HERRIDGE: Absolutely.

O'REILLY: He had to.

HERRIDGE: Yes. He's got a lot of inside information. But the setup of that server, who was involved, who signed off on it, what kind of additional security provisions were put into place because one of the questions we're hearing increasingly is whether there was some kind of compromise by an intelligence service or hackers. There are reports that wants to sale all these e-mails. So, this guy was in on the ground floor and he is not really a political appointee. So, he doesn't have a lot of cover with the Clintons, necessarily.

O'REILLY: Okay. Now, what is the committee trying to get Rosen in the big picture on Benghazi? It's gone on for years and year and years now. How do you see the big picture here?

JAMES ROSEN, FOX NEWS CHIEF WASHINGTON CORRESPONDENT: Let me comeback to that Bill. We should point out the Clinton campaign says, it encouraged Bryan Pagliano to testify freely. I just want to encourage you to step back for a second and see this in broader terms if we can. With Bryan Pagliano signaling his intention to plead the fifth and thereby withhold what he knows from Congressional investigators, the story of Mrs. Clinton and her server takes on still another feature of an epic scandal on the motive Watergate as we were discussing earlier this week, namely the low level figure who served in both the campaign and on the government whose name means nothing to the general public but it was a center for the maintenance of the secretive operation and who if presented with some form of immunity could conceivably be flipped to testify about the higher ups with whom he interacted. When you marry that to the pending court cases, the FBI investigation and this periodic release of still more e-mails you have in structural terms, checked just about every box for the making of a scandal with real legs in the presidential campaign setting.

O'REILLY: We don't want to speculate on it, but learn I was not offered any deal. I don't think she would have taken it anyway. Pagliano, I don't know a thing about it.

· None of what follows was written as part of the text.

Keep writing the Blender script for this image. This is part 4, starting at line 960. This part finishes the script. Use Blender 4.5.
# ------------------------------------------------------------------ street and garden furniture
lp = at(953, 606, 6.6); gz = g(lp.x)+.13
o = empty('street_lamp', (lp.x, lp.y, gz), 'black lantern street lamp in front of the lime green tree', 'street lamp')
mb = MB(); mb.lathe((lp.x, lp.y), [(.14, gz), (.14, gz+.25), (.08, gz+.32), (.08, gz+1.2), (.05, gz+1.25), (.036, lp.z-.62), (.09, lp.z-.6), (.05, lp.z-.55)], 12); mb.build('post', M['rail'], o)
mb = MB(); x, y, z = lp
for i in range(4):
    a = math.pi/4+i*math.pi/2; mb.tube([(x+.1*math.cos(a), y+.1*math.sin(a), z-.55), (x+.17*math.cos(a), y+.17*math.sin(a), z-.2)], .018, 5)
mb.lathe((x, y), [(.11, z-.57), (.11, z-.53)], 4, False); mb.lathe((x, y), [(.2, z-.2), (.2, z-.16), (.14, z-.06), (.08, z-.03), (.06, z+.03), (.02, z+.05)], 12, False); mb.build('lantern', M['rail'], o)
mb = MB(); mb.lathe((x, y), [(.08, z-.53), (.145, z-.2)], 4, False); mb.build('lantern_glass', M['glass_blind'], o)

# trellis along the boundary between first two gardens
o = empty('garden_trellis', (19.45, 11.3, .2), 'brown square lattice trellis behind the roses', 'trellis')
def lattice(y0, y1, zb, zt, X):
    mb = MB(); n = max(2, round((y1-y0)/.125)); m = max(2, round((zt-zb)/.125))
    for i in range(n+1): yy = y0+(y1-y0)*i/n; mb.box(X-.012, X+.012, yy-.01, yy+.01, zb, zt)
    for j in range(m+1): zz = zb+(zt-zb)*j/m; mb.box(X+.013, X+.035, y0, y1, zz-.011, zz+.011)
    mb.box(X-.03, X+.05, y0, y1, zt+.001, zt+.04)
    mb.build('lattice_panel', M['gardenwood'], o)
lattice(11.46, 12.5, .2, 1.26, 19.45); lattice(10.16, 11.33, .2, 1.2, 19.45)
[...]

ROSEN: The irony here Bill, the irony is that Edward Snowden would have us believe that the NSA can recover literally every key stroke that you and I type. The only people on planet earth -- every centipede is recoverable except if you're Lois Lerner or Hillary Clinton. Then your stuff is just gone.

O'REILLY: Yes, it's gone.

ROSEN: In terms of your other question about Benghazi --


ROSEN: What this committee hopes to achieve, this committee as a select committee is a little unusual and that it was formed some two years after the events in question. So it started kind of behind the eight ball as opposed to other famous select committees like Watergate or Iran contra. In this case what they're trying to determine is, why was systemic -- were the requests for more security by the folks on the ground in Benghazi almost systematically rebuffed. What exactly happened during the eight- plus hours of the attacks themselves? And then why did the White House and other aspects of the administration --

O'REILLY: Mislead.

ROSEN: -- press a patently false explanation of what occurred.

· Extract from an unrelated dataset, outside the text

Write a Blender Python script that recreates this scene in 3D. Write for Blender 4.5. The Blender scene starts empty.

O'REILLY: Okay. I want to give Catherine the last word. Rosen is speculating that this is Watergate, you know, bubbling up. Do you see it that way as well?

HERRIDGE: Well, I think there are real serious questions about whether there were efforts to cover up the extent of the classified. And that took place at the State Department. We uncovered new information this week, along with Senior Executive Producer Pamela Brown, that there was a lot of monkey business with the codes. So, e-mails that were marked as classified and then went to the lawyer's office and the coding was change to something called B-5 which makes it impossible for the public and for Congress to see. And the key thing here Bill, is the lawyer in that office was the same lawyer who was handling the Lois Lerner e-mails at the IRS.


HERRIDGE: And whistleblowers sort of like, whoa, like --


HERRIDGE: Are you trying to -- I mean that's an internal thing. And that' key.

O'REILLY: It's a tight little dirty circle.

HERRIDGE: Yes. Absolutely.

O'REILLY: And I think it is dirty. I think that, you know, but I don't know if it's going to come out before the election. We'll see. Catherine, Rosen, thank you.